In your copy, repeat the records exactly and leave out the pictures.

# INFORMATION PROVIDED
-.-.-

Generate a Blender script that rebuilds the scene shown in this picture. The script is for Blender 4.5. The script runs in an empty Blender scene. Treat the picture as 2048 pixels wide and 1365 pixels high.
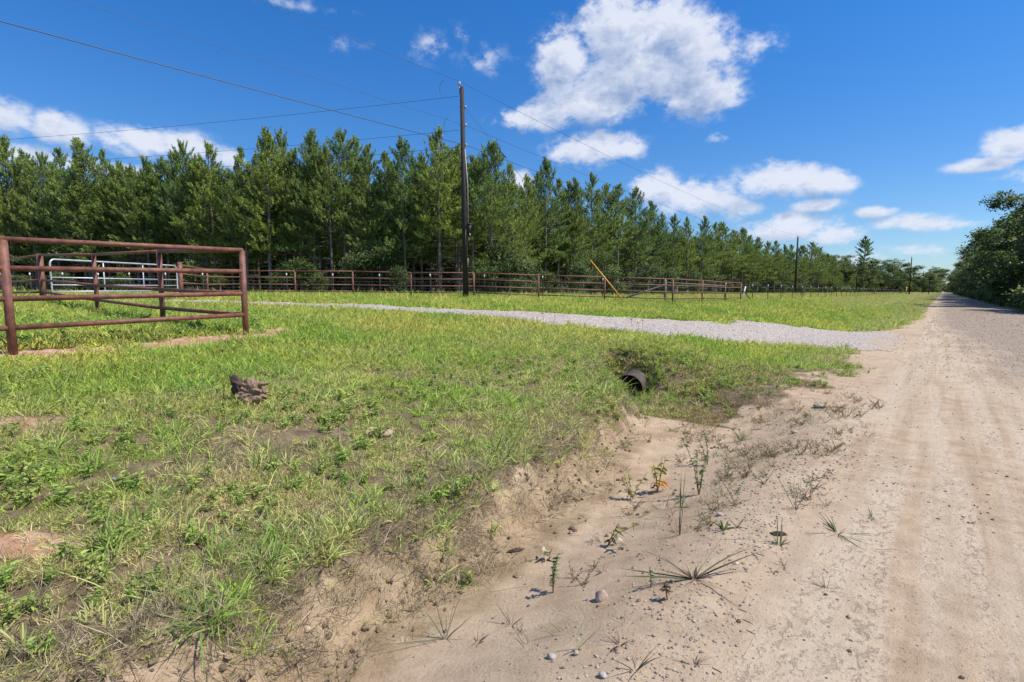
import bpy, math, random
import numpy as np
from mathutils import Vector, Matrix
random.seed(7)
RNG = np.random.default_rng(11)
S = bpy.context.scene
C = S.collection

# ------------------------------------------------------------------ camera
F = 1024.0
PITCH = math.atan(99.5 / F)
EYE = 1.62
CP, SP = math.cos(PITCH), math.sin(PITCH)
cd = bpy.data.cameras.new('camera'); cam = bpy.data.objects.new('camera', cd); C.objects.link(cam)
cd.lens = 18.0; cd.sensor_width = 36.0; cd.clip_end = 6000; cd.clip_start = 0.05
cam.location = (0, 0, EYE); cam.rotation_euler = (math.pi / 2 - PITCH, 0, 0)
S.camera = cam

# ------------------------------------------------------------------ sky, sun, exposure
SUN_EL, SUN_AZ = math.radians(56), math.radians(103)      # azimuth measured clockwise from +Y
S.view_settings.view_transform = 'Standard'; S.view_settings.look = 'None'
S.view_settings.gamma = 1.0; S.view_settings.exposure = 0.45
S.cycles.max_bounces = 8; S.cycles.transparent_max_bounces = 8
sd = bpy.data.lights.new('sun', 'SUN'); sd.energy = 4.3; sd.angle = math.radians(0.53); sd.color = (1.0, 0.955, 0.88)
sun = bpy.data.objects.new('sun', sd); C.objects.link(sun)
sdir = Vector((math.sin(SUN_AZ) * math.cos(SUN_EL), math.cos(SUN_AZ) * math.cos(SUN_EL), math.sin(SUN_EL)))
sun.rotation_euler = sdir.to_track_quat('Z', 'Y').to_euler(); sun.location = (30, -10, 60)

def ray(px, py):
    x = (px - 1024) / F; z = -(py - 682.5) / F
    return np.array([x, CP + z * SP, -SP + z * CP])

W = bpy.data.worlds.new('World'); S.world = W; W.use_nodes = True
nt = W.node_tree; N = nt.nodes; L = nt.links; N.clear()
def nd(tree, typ, **kw):
    n = tree.nodes.new(typ)
    for k, v in kw.items():
        if k[0] == 'i' and k[1:].isdigit(): n.inputs[int(k[1:])].default_value = v
        else: setattr(n, k, v)
    return n
def mth(tree, op, a, b=None, c=None, clamp=False):
    n = tree.nodes.new('ShaderNodeMath'); n.operation = op; n.use_clamp = clamp
    for i, v in enumerate((a, b, c)):
        if v is None: continue
        if isinstance(v, (int, float)): n.inputs[i].default_value = v
        else: tree.links.new(v, n.inputs[i])
    return n.outputs[0]
def vmt(tree, op, a, b=None):
    n = tree.nodes.new('ShaderNodeVectorMath'); n.operation = op
    for i, v in enumerate((a, b)):
        if v is None: continue
        if isinstance(v, tuple): n.inputs[i].default_value = v
        else: tree.links.new(v, n.inputs[i])
    return n.outputs['Value'] if op in ('LENGTH', 'DOT_PRODUCT') else n.outputs[0]
def mixc(tree, fac, a, b, blend='MIX'):
    n = tree.nodes.new('ShaderNodeMix'); n.data_type = 'RGBA'; n.blend_type = blend
    for sck, v in ((n.inputs[0], fac), (n.inputs[6], a), (n.inputs[7], b)):
        if isinstance(v, (int, float)): sck.default_value = v
        elif isinstance(v, tuple): sck.default_value = (v[0], v[1], v[2], 1)
        else: tree.links.new(v, sck)
    return n.outputs[2]
def ramp(tree, fac, lo, hi, a=0.0, b=1.0):
    n = tree.nodes.new('ShaderNodeMapRange'); n.interpolation_type = 'SMOOTHSTEP'
    tree.links.new(fac, n.inputs[0])
    for i, v in zip((1, 2, 3, 4), (lo, hi, a, b)): n.inputs[i].default_value = v
    return n.outputs[0]
def noise(tree, vec, scale, detail=4, rough=0.55, dist=0.0, out=0, dims='3D'):
    n = tree.nodes.new('ShaderNodeTexNoise'); n.noise_dimensions = dims
    n.inputs['Scale'].default_value = scale; n.inputs['Detail'].default_value = detail
    n.inputs['Roughness'].default_value = rough; n.inputs['Distortion'].default_value = dist
    if vec is not None: tree.links.new(vec, n.inputs['Vector'])
    return n.outputs[out]

sky = nd(nt, 'ShaderNodeTexSky', sky_type='NISHITA', sun_disc=False)
sky.sun_elevation = SUN_EL; sky.sun_rotation = SUN_AZ; sky.air_density = 1.0; sky.dust_density = 0.3; sky.ozone_density = 3.0; sky.altitude = 100
tc = nd(nt, 'ShaderNodeTexCoord')
D = tc.outputs['Generated']
sp = nd(nt, 'ShaderNodeSeparateXYZ'); L.new(D, sp.inputs[0])
az = mth(nt, 'ARCTAN2', sp.outputs[0], sp.outputs[1]); el = mth(nt, 'ARCSINE', sp.outputs[2])
cb = nd(nt, 'ShaderNodeCombineXYZ'); L.new(az, cb.inputs[0]); L.new(el, cb.inputs[1]); AE = cb.outputs[0]
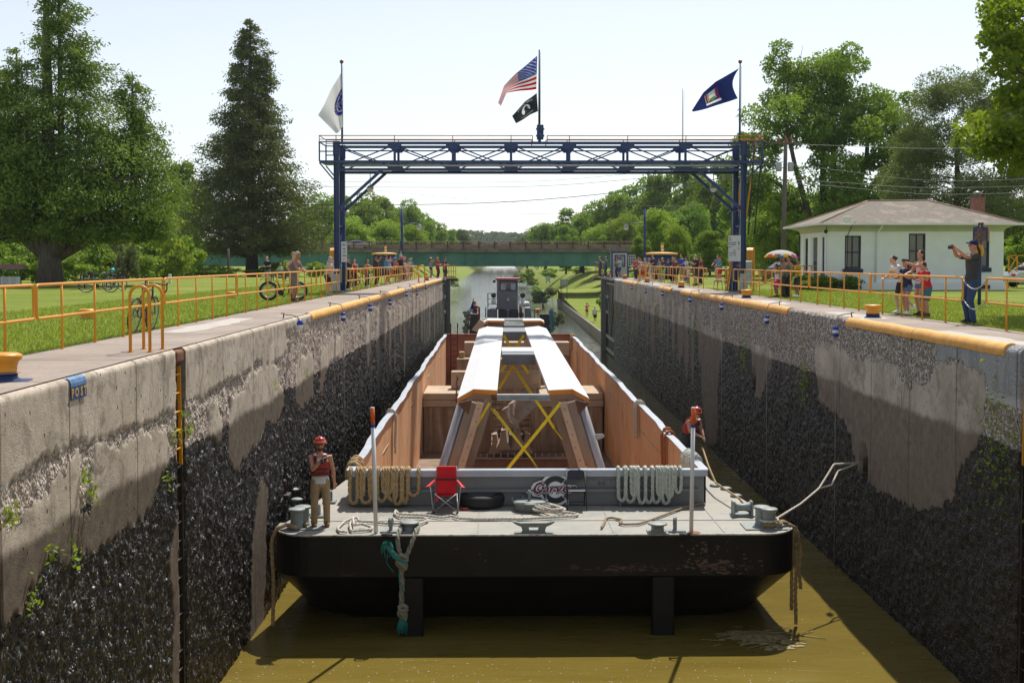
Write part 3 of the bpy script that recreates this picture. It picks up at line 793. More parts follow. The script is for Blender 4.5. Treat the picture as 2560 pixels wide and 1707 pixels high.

-.-.-

# RESPONSE TO THE TASK
Generate a Blender script that rebuilds the scene shown in this picture. The script is for Blender 4.5. The script runs in an empty Blender scene. Treat the picture as 2048 pixels wide and 1365 pixels high.
import bpy, math, random
import numpy as np
from mathutils import Vector, Matrix
random.seed(7)
RNG = np.random.default_rng(11)
S = bpy.context.scene
C = S.collection

# ------------------------------------------------------------------ camera
F = 1024.0
PITCH = math.atan(99.5 / F)
EYE = 1.62
CP, SP = math.cos(PITCH), math.sin(PITCH)
cd = bpy.data.cameras.new('camera'); cam = bpy.data.objects.new('camera', cd); C.objects.link(cam)
cd.lens = 18.0; cd.sensor_width = 36.0; cd.clip_end = 6000; cd.clip_start = 0.05
cam.location = (0, 0, EYE); cam.rotation_euler = (math.pi / 2 - PITCH, 0, 0)
S.camera = cam

# ------------------------------------------------------------------ sky, sun, exposure
SUN_EL, SUN_AZ = math.radians(56), math.radians(103)      # azimuth measured clockwise from +Y
S.view_settings.view_transform = 'Standard'; S.view_settings.look = 'None'
S.view_settings.gamma = 1.0; S.view_settings.exposure = 0.45
S.cycles.max_bounces = 8; S.cycles.transparent_max_bounces = 8
sd = bpy.data.lights.new('sun', 'SUN'); sd.energy = 4.3; sd.angle = math.radians(0.53); sd.color = (1.0, 0.955, 0.88)
sun = bpy.data.objects.new('sun', sd); C.objects.link(sun)
sdir = Vector((math.sin(SUN_AZ) * math.cos(SUN_EL), math.cos(SUN_AZ) * math.cos(SUN_EL), math.sin(SUN_EL)))
sun.rotation_euler = sdir.to_track_quat('Z', 'Y').to_euler(); sun.location = (30, -10, 60)

def ray(px, py):
    x = (px - 1024) / F; z = -(py - 682.5) / F
    return np.array([x, CP + z * SP, -SP + z * CP])

W = bpy.data.worlds.new('World'); S.world = W; W.use_nodes = True
nt = W.node_tree; N = nt.nodes; L = nt.links; N.clear()
def nd(tree, typ, **kw):
    n = tree.nodes.new(typ)
    for k, v in kw.items():
        if k[0] == 'i' and k[1:].isdigit(): n.inputs[int(k[1:])].default_value = v
        else: setattr(n, k, v)
    return n
def mth(tree, op, a, b=None, c=None, clamp=False):
    n = tree.nodes.new('ShaderNodeMath'); n.operation = op; n.use_clamp = clamp
    for i, v in enumerate((a, b, c)):
        if v is None: continue
        if isinstance(v, (int, float)): n.inputs[i].default_value = v
        else: tree.links.new(v, n.inputs[i])
    return n.outputs[0]
def vmt(tree, op, a, b=None):
    n = tree.nodes.new('ShaderNodeVectorMath'); n.operation = op
    for i, v in enumerate((a, b)):
        if v is None: continue
        if isinstance(v, tuple): n.inputs[i].default_value = v
        else: tree.links.new(v, n.inputs[i])
    return n.outputs['Value'] if op in ('LENGTH', 'DOT_PRODUCT') else n.outputs[0]
def mixc(tree, fac, a, b, blend='MIX'):
    n = tree.nodes.new('ShaderNodeMix'); n.data_type = 'RGBA'; n.blend_type = blend
    for sck, v in ((n.inputs[0], fac), (n.inputs[6], a), (n.inputs[7], b)):
        if isinstance(v, (int, float)): sck.default_value = v
        elif isinstance(v, tuple): sck.default_value = (v[0], v[1], v[2], 1)
        else: tree.links.new(v, sck)
    return n.outputs[2]
def ramp(tree, fac, lo, hi, a=0.0, b=1.0):
    n = tree.nodes.new('ShaderNodeMapRange'); n.interpolation_type = 'SMOOTHSTEP'
    tree.links.new(fac, n.inputs[0])
    for i, v in zip((1, 2, 3, 4), (lo, hi, a, b)): n.inputs[i].default_value = v
    return n.outputs[0]
def noise(tree, vec, scale, detail=4, rough=0.55, dist=0.0, out=0, dims='3D'):
    n = tree.nodes.new('ShaderNodeTexNoise'); n.noise_dimensions = dims
    n.inputs['Scale'].default_value = scale; n.inputs['Detail'].default_value = detail
    n.inputs['Roughness'].default_value = rough; n.inputs['Distortion'].default_value = dist
    if vec is not None: tree.links.new(vec, n.inputs['Vector'])
    return n.outputs[out]

sky = nd(nt, 'ShaderNodeTexSky', sky_type='NISHITA', sun_disc=False)
sky.sun_elevation = SUN_EL; sky.sun_rotation = SUN_AZ; sky.air_density = 1.0; sky.dust_density = 0.3; sky.ozone_density = 3.0; sky.altitude = 100
tc = nd(nt, 'ShaderNodeTexCoord')
D = tc.outputs['Generated']
sp = nd(nt, 'ShaderNodeSeparateXYZ'); L.new(D, sp.inputs[0])
az = mth(nt, 'ARCTAN2', sp.outputs[0], sp.outputs[1]); el = mth(nt, 'ARCSINE', sp.outputs[2])
cb = nd(nt, 'ShaderNodeCombineXYZ'); L.new(az, cb.inputs[0]); L.new(el, cb.inputs[1]); AE = cb.outputs[0]
Write part 3 of the bpy script that recreates this picture. It picks up at line 793. More parts follow. The script is for Blender 4.5. Treat the picture as 2560 pixels wide and 1707 pixels high.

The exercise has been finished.